━━━━━ Dataset
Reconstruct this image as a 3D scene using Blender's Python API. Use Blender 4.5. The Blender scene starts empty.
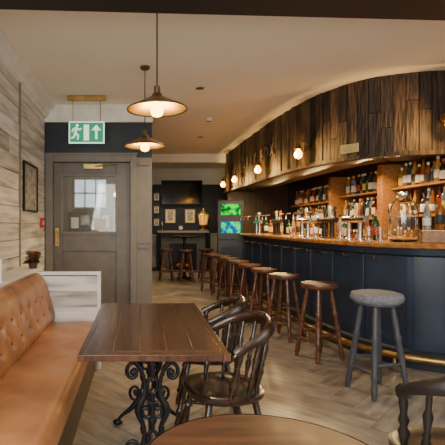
import bpy, math, random
from mathutils import Vector, Matrix
random.seed(7)
PI=math.pi
SC=bpy.context.scene
COL=SC.collection
# ------------------------------------------------------------------ materials
def mat(name, col, rough=.5, metal=0, col2=None, scale=8, stretch=(1,1,1), bump=0, island=0, uv=False,
        emis=None, estr=0, trans=0, coat=0, ramp=(.35,.65), spec=.5, ior=1.45, detail=6, enoise=False):
    m=bpy.data.materials.new(name); m.use_nodes=True
    nt=m.node_tree; N=nt.nodes; L=nt.links; b=N['Principled BSDF']
    b.inputs['Roughness'].default_value=rough; b.inputs['Metallic'].default_value=metal
    b.inputs['Specular IOR Level'].default_value=spec
    b.inputs['IOR'].default_value=ior
    b.inputs['Transmission Weight'].default_value=trans
    b.inputs['Coat Weight'].default_value=coat
    b.inputs['Coat Roughness'].default_value=.15
    if emis:
        b.inputs['Emission Color'].default_value=(*emis,1); b.inputs['Emission Strength'].default_value=estr
    if col2 is None: col2=tuple(c*.86 for c in col)
    tc=N.new('ShaderNodeTexCoord'); mp=N.new('ShaderNodeMapping'); mp.inputs['Scale'].default_value=stretch
    L.new(tc.outputs['UV' if uv else 'Object'],mp.inputs['Vector'])
    nz=N.new('ShaderNodeTexNoise'); nz.inputs['Scale'].default_value=scale; nz.inputs['Detail'].default_value=detail
    rp=N.new('ShaderNodeValToRGB')
    rp.color_ramp.elements[0].position=ramp[0]; rp.color_ramp.elements[1].position=ramp[1]
    rp.color_ramp.elements[0].color=(*col2,1); rp.color_ramp.elements[1].color=(*col,1)
    L.new(nz.outputs['Fac'],rp.inputs['Fac'])
    src=rp.outputs['Color']
    if island:
        ge=N.new('ShaderNodeNewGeometry'); mr=N.new('ShaderNodeMapRange')
        mr.inputs['To Min'].default_value=1-island; mr.inputs['To Max'].default_value=1+island
        L.new(ge.outputs['Random Per Island'],mr.inputs['Value'])
        vm=N.new('ShaderNodeVectorMath'); vm.operation='SCALE'
        L.new(src,vm.inputs[0]); L.new(mr.outputs['Result'],vm.inputs['Scale']); src=vm.outputs['Vector']
        va=N.new('ShaderNodeVectorMath'); va.operation='ADD'
        ml=N.new('ShaderNodeMath'); ml.operation='MULTIPLY'; ml.inputs[1].default_value=37
        L.new(ge.outputs['Random Per Island'],ml.inputs[0]); L.new(mp.outputs['Vector'],va.inputs[0]); L.new(ml.outputs[0],va.inputs[1])
        L.new(va.outputs['Vector'],nz.inputs['Vector'])
    else: L.new(mp.outputs['Vector'],nz.inputs['Vector'])
    L.new(src,b.inputs['Base Color'])
    if enoise: L.new(src,b.inputs['Emission Color'])
    if bump:
        bp=N.new('ShaderNodeBump'); bp.inputs['Strength'].default_value=bump; bp.inputs['Distance'].default_value=.02
        L.new(nz.outputs['Fac'],bp.inputs['Height']); L.new(bp.outputs['Normal'],b.inputs['Normal'])
    return m
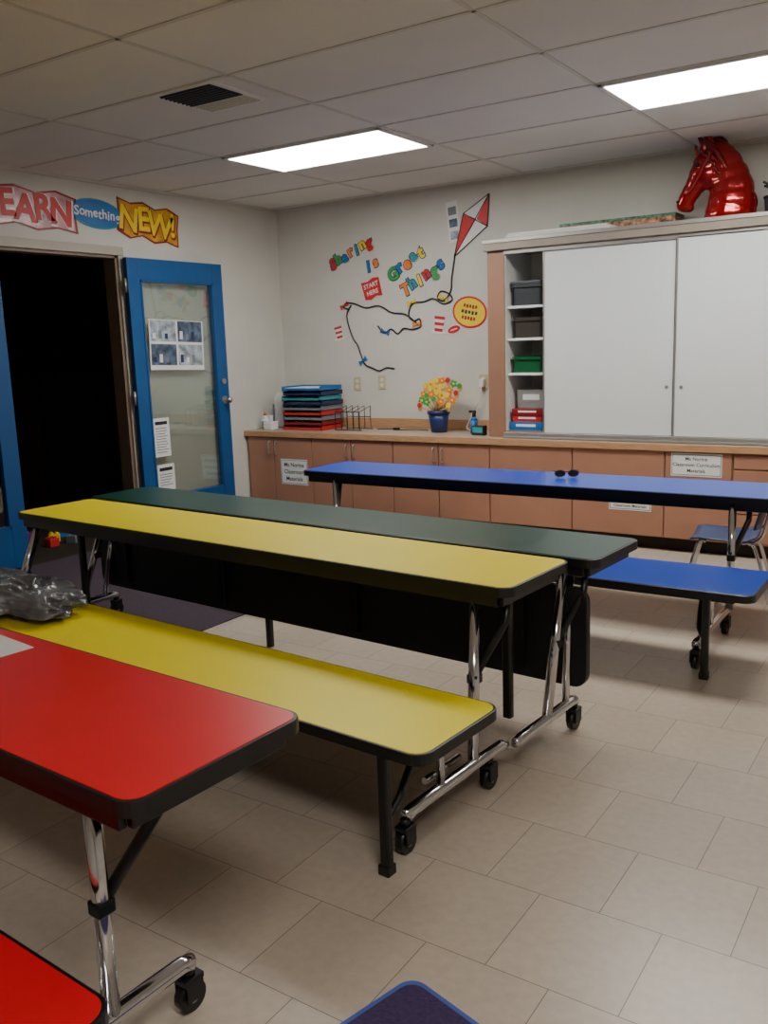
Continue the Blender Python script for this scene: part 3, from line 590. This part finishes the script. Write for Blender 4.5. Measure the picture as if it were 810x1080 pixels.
# ---------------------------------------------------------------- floor mat
b=MB(); b.rrect(-.005,.62,-.9,.005,0,.006,.04,mat('blue_binding',(64,92,170),.6),.001); b.rrect(.008,.60,-.88,-.008,.006,.009,.035,mat('purple_mat',(58,40,84),.8,var=.3,scale=90,bump=.4,bscale=200),.001)
TL(b.obj('floor_mat',loc=(-.945,1.465,0.0005),rotz=math.radians(-15)),'dark purple floor mat with bright blue edge binding','mat')
for i,(x,y,c) in enumerate(((-5.62,4.0,'red'),(-5.75,4.12,'yel'),(-5.58,4.16,'gry'),(-5.85,4.25,'blu'),(-5.95,4.05,'pur'))):
    b=MB(); b.box(-.04,.04,-.04,.04,0,.06,P[c],.006)
    for q in (-.018,.018):
        for s in (-.018,.018): b.cyl((q,s,.058),(q,s,.07),.011,P[c],n=10)
    TL(b.obj('toy_block',loc=(x,y,0),rotz=i),'small plastic toy building block on the dark floor','toy block','toy blocks inside the doorway')
# ---------------------------------------------------------------- ceiling fixtures
def troffer(x0,x1,y0,y1,st,lab):
    cx_,cy_=(x0+x1)/2,(y0+y1)/2; w,d=(x1-x0)/2,(y1-y0)/2
    e=thing('ceiling_light',lab,'ceiling light',(cx_,cy_,H))
    f=MB(); z0=-.014
    f.box(-w,w,-d,-d+.025,z0,-.0002,M_white,.002).box(-w,w,d-.025,d,z0,-.0002,M_white,.002).box(-w,-w+.025,-d,d,z0,-.0002,M_white,.002).box(w-.025,w,-d,d,z0,-.0002,M_white,.002); f.obj('light_frame',e)
    MB().box(-w+.025,w-.025,-d+.025,d-.025,-.009,-.001,emis('diffuser_glow_%d'%int(st*10),(1,.99,.93),st)).obj('diffuser',e,label='glowing white light diffuser')
troffer(-4.03,-2.86,4.355,4.95,26,'unseen ceiling light panel added to even out the room light')
troffer(-1.62,-.45,4.355,4.95,26,'unseen ceiling light panel added to even out the room light')
troffer(-.42,.76,.1,.7,20,'unseen ceiling light panel added to even out the room light')  # added panel behind the view, lifts the light on the foreground
e=thing('ceiling_vent','white square ceiling vent with dark louvre grille','vent',(-3.13,3.33,H))
MB().box(-.19,.19,-.2,.2,-.008,-.0003,M_white,.002).obj('vent_plate',e)
MB().box(-.16,.16,-.17,.05,-.011,-.008,M_ink).obj('vent_opening',e,label='dark vent opening')
b=MB()
for k in range(8): b.box(-.158,.158,-.165+.027*k,-.158+.027*k,-.016,-.01,M_dgrey)
for k in range(5): b.box(-.16,.16,.07+.024*k,.08+.024*k,-.012,-.008,M_grid)
b.obj('louvre',e,label='thin louvre blades')
b=MB(); b.cyl((0,0,-.03),(0,0,0),.03,M_white,.04); b.cyl((0,0,-.05),(0,0,-.03),.012,M_alu); b.cyl((0,0,-.054),(0,0,-.05),.025,M_alu)
TL(b.obj('sprinkler_head',loc=(-1.78,2.66,H)),'small round ceiling sprinkler head','sprinkler')
b=MB(); b.box(-.6,.6,-.2,.2,0,.04,M_darkwood); 
for z in (.4,.8,1.2): b.box(-.6,.6,-.2,.2,z,z+.03,M_darkwood)
for x in (-.6,.57): b.box(x,x+.03,-.2,.2,0,1.23,M_darkwood)
b.box(-.6,.6,.18,.2,0,1.2,M_darkwood)
TL(b.obj('bookshelf',loc=(-7.5,5.6,0),rotz=math.radians(-70)),'dark wooden bookshelf standing in the unlit room','bookshelf')
# ---------------------------------------------------------------- world + camera
w=bpy.data.worlds.new('w'); SC.world=w; w.use_nodes=True; w.node_tree.nodes['Background'].inputs[0].default_value=(.5,.55,.6,1); w.node_tree.nodes['Background'].inputs[1].default_value=.1
cd=bpy.data.cameras.new('camera'); cam=bpy.data.objects.new('camera',cd); COL.objects.link(cam); SC.camera=cam
cd.sensor_fit='VERTICAL'; cd.sensor_height=36; cd.lens=944/1080*36; cd.clip_start=.05
fw=Vector((-.5463,.8176,-.1828)).normalized(); rt=Vector((.8345,.55,-.0331)); rt=(rt-fw*rt.dot(fw)).normalized(); upv=rt.cross(fw)
Mc=Matrix((( rt.x,upv.x,-fw.x,0),(rt.y,upv.y,-fw.y,0),(rt.z,upv.z,-fw.z,1.37),(0,0,0,1))); cam.matrix_world=Mc
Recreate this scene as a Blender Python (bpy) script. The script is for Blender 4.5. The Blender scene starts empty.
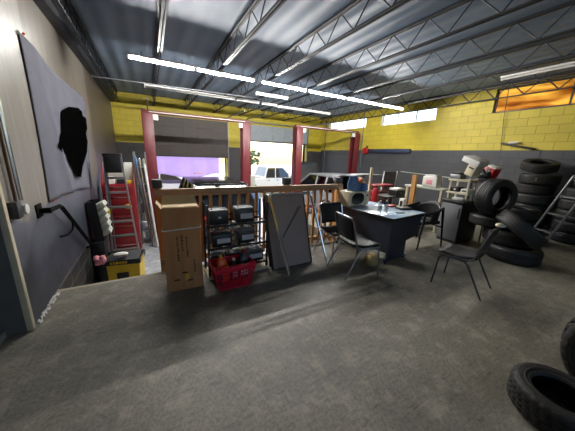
━━━━━━━━━━
The task =>
Every line in the data above that contains "from" needs to be copied.

Complete output =>
from mathutils import Vector, Matrix
Continue the Blender Python script for this scene: part 3, from line 590. This part finishes the script. Write for Blender 4.5. Measure the picture as if it were 810x1080 pixels.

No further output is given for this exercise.